Some Kindertransport refugees arriving in England from Germany in 1938. (Fred Morley/Fox Photos/Getty Images)

BERLIN (JTA) — Germany has agreed to compensate those who fled Nazi Germany as children on the so-called Kindertransport with a one-time payment of approximately $2,800 each.

The new agreement, negotiated by the Conference on Jewish Material Claims Against Germany with the German government, comes 80 years after the first rescue transports of children from Germany, Austria, Czechoslovakia and Poland to England.

The British government had agreed to take a contingent of children under the age to 17 after the anti-Jewish pogrom of Nov. 9, 1938, known as Kristallnacht, made it more clear than ever that Jews in those countries were not safe.

More than 10,000 Jewish children and youths were rescued. Many saw their parents for the last time as they said goodbye at train stations in the German Reich.

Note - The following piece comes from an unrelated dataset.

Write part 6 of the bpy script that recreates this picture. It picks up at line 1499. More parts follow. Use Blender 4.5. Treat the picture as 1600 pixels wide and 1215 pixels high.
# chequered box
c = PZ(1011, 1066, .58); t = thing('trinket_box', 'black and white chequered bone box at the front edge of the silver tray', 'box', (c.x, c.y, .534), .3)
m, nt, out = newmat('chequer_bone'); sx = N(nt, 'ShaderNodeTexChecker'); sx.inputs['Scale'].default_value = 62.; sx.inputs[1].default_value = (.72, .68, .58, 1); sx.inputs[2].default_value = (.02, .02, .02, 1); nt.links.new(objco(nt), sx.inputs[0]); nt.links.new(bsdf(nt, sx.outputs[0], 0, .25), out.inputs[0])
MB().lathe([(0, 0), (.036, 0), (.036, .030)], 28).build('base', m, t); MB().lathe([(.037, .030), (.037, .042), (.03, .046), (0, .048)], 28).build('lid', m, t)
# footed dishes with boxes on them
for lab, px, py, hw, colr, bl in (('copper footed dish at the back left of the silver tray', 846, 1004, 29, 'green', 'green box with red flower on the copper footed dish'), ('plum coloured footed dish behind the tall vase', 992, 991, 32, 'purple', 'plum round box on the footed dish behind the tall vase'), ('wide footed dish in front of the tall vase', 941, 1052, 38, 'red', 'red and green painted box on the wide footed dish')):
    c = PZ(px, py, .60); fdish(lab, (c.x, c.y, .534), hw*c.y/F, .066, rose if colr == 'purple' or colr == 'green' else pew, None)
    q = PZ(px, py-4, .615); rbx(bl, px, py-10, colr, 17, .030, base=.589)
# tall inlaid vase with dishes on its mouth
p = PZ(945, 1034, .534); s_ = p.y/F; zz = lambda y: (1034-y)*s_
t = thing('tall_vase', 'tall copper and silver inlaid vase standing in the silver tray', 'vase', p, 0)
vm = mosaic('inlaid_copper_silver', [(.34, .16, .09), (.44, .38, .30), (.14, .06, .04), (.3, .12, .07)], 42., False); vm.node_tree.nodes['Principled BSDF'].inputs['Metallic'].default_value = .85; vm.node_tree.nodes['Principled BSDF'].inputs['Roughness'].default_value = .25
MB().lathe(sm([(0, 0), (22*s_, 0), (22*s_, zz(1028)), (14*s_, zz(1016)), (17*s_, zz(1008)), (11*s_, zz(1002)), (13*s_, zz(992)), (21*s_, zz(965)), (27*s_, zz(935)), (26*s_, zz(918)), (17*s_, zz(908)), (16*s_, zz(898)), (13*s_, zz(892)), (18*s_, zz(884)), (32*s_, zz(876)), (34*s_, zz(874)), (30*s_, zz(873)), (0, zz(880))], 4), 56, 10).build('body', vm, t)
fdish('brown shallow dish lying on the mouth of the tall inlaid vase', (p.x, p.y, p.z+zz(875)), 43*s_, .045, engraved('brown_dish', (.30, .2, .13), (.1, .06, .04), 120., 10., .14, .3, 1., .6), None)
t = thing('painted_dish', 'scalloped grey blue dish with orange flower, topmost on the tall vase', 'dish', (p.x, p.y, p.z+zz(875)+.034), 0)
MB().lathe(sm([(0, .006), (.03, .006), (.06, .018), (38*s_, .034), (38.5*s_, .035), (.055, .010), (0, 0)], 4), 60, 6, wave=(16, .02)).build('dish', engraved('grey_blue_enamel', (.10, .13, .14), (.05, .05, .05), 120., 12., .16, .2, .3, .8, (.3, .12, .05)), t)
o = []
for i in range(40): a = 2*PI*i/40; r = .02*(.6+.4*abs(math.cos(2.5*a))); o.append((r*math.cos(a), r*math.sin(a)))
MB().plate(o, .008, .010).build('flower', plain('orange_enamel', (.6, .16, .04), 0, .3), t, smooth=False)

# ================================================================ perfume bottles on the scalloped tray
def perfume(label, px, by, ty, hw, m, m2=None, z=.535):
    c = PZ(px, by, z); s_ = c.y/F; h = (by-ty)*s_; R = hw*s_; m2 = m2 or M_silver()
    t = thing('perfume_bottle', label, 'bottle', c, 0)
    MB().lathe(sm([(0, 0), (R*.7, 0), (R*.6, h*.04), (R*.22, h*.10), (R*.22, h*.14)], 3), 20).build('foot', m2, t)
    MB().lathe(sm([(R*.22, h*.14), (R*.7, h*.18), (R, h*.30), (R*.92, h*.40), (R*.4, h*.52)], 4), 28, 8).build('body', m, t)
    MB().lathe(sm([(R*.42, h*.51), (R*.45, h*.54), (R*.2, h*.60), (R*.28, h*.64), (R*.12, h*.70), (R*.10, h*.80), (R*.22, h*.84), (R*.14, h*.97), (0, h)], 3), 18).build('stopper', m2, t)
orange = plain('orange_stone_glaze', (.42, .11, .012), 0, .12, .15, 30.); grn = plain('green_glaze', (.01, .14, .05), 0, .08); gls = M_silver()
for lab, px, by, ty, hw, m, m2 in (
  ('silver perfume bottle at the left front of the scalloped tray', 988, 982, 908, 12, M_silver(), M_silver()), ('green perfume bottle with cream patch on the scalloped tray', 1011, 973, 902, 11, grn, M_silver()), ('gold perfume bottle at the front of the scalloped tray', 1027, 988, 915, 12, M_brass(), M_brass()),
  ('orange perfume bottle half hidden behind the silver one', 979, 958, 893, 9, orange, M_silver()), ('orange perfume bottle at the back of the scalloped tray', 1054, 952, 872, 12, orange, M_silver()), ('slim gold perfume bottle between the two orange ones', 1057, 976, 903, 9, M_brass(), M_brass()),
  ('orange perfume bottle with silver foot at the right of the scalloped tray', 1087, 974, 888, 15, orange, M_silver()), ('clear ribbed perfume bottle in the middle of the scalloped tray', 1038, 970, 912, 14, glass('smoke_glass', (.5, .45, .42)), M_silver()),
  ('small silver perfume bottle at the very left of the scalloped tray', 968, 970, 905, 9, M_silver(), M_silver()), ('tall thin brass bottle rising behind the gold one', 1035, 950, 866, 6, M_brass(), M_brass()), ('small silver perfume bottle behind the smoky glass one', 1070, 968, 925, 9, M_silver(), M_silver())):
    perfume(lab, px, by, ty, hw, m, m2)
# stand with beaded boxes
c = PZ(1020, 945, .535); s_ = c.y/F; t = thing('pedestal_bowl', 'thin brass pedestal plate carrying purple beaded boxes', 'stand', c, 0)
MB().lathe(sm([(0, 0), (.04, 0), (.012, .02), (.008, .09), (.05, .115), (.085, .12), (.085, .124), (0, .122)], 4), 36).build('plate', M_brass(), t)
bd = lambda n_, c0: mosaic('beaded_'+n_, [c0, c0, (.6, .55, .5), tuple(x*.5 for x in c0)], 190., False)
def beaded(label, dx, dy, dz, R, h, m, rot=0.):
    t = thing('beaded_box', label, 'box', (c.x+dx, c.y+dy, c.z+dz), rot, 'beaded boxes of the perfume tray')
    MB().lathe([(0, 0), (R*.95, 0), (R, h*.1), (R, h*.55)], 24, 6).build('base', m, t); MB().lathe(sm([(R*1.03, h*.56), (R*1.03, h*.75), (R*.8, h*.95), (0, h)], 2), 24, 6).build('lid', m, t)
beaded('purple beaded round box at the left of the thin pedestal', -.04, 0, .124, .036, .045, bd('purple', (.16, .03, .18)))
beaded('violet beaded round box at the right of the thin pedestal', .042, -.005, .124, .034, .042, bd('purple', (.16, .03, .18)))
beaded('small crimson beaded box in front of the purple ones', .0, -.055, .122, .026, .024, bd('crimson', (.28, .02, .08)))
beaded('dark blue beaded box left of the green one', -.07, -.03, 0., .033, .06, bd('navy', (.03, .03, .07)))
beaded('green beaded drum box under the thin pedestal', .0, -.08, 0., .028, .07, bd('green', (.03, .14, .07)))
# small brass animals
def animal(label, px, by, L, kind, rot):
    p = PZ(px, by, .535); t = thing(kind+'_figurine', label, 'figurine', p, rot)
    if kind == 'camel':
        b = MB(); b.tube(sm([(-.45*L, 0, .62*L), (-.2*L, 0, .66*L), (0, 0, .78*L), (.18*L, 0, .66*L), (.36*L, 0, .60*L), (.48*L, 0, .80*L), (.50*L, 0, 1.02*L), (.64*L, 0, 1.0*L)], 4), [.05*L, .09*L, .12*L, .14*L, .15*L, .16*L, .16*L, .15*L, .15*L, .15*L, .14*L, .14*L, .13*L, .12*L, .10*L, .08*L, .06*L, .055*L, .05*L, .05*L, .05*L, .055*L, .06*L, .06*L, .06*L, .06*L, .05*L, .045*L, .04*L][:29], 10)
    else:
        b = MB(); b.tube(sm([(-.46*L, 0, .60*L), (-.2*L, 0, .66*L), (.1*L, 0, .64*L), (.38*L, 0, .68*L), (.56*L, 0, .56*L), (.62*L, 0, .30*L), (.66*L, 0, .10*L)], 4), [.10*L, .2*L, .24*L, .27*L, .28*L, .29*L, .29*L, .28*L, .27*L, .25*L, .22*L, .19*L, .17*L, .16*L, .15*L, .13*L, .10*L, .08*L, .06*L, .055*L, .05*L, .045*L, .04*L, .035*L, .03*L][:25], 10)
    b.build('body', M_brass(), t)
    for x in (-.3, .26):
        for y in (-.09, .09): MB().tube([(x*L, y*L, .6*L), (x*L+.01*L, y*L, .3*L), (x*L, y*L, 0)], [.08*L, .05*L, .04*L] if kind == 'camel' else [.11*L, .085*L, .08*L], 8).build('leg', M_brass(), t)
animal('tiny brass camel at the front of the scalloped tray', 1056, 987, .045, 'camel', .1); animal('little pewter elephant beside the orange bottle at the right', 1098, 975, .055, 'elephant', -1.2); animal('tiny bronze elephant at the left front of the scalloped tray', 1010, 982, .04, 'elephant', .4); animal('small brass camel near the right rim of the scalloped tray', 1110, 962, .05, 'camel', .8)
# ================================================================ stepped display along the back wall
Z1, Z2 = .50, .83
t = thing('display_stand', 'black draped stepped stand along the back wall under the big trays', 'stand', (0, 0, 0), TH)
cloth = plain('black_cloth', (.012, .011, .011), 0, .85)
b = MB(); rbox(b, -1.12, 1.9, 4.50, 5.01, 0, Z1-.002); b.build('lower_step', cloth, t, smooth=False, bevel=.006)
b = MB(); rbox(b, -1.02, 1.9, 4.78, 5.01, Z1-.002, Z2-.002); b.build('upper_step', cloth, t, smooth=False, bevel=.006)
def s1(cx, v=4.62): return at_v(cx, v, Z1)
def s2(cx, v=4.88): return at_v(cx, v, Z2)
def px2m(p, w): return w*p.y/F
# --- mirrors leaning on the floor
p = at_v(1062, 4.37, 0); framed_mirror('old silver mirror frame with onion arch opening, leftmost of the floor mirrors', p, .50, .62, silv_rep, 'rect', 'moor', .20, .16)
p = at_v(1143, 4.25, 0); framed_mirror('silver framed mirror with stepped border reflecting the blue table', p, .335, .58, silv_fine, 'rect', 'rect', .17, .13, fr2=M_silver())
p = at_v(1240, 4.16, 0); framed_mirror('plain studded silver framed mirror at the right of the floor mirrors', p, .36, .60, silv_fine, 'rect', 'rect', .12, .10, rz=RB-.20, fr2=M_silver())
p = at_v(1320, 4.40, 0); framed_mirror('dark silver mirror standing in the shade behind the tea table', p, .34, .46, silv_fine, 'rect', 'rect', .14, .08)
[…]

According to the U.S. Holocaust Memorial Museum, the last transport from Germany left on Sept. 1, 1939, the day World War II began. The last transport from the Netherlands left for Britain on May 14, 1940, the day that the Dutch army surrendered to Germany.

It is thought that about 1,000 of those who boarded those trains are alive today. They would be in their 80s and 90s.

“Our team has never given up hope that the moment would come when we could make this historic announcement,” Julius Berman, president of the New York-based Claims Conference, said in a statement.

The Kindertransport Fund will open Jan. 1, 2019 and begin processing eligible applications. A Claims Conference spokesperson told JTA they will be proactively encouraging eligible individuals to apply. An application form can be found in multiple languages on the Claims Conference website, www.claimscon.org

The new funds also are available to those who already received small payments in the 1950s. Eligibility criteria were determined by the German government.

These children had “to endure a life forever severed from their parents and families,” Stuart Eizenstat, who led negotiations for the Claims Conference, said in a statement. “They will now get a small measure of justice.”